What if action is taken, and energy prices don’t increase?

There will be value in reducing energy use for four reasons. The first is economic. If energy consumption can be reduced while maintaining productivity, Ontario will need to import less energy and the economy will improve as a result.

The second is also economic. To the extent that Ontario leads in the development and use of energy saving innovations and processes, it will have a market advantage when reducing energy use becomes a continental objective, and even a global objective.

The third reason is environmental. Other things being equal, the amount of air pollution, whether from vehicles or buildings, is closely related to the amount of energy used.

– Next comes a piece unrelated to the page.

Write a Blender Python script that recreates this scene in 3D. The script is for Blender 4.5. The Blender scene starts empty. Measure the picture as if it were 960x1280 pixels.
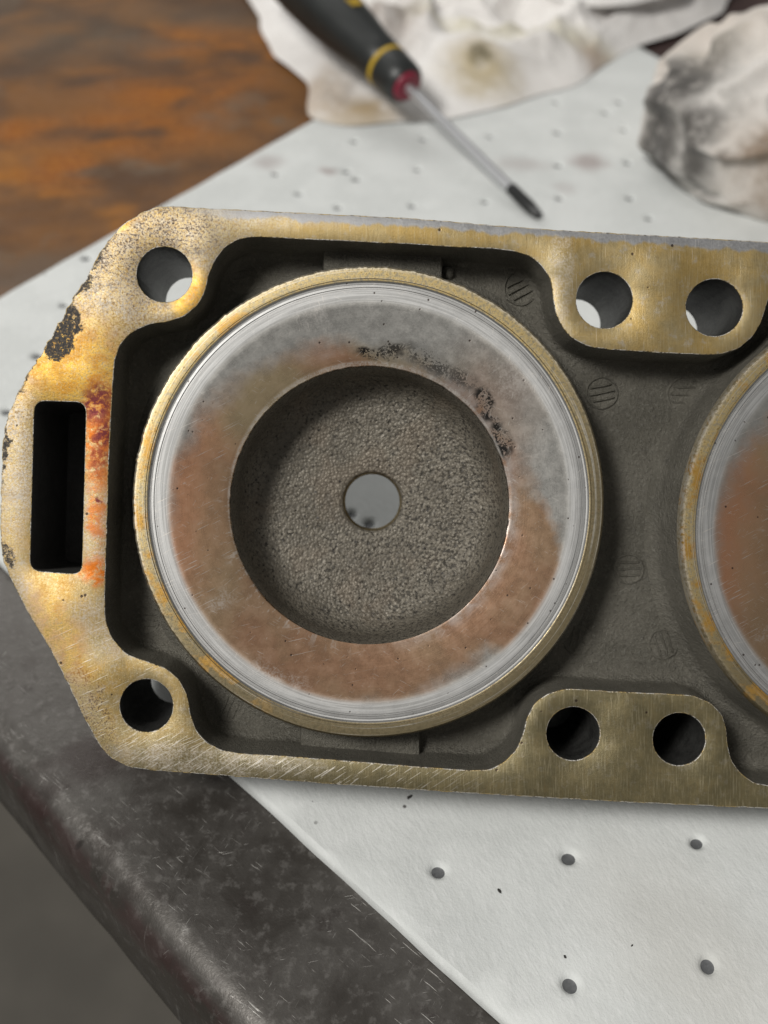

Thus energy conservation will improve air quality.

It's not only urban air quality that will improve. A monitoring station that records among the highest smog levels in the Central Ontario Zone is Stouffville, 45 kilometres north east of downtown Toronto. Smog is mainly ground-level ozone, formed by the action of sunlight on emissions from combustion processes (in vehicle engines but also in factories and other buildings). It takes time for the smog to form, and so it's often places downwind of the source--such as Stouffville--that have the highest pollution levels.

The fourth reason for reducing energy use is also environmental. Emissions of greenhouse gases are almost directly proportional to consumption of fossil fuels. Reduction in fossil fuel use will contribute toward attainment of Canada's commitments in connection with the United Nations Framework Convention on Climate Change, including the Kyoto Protocol and subsequent agreements that may be undertaken.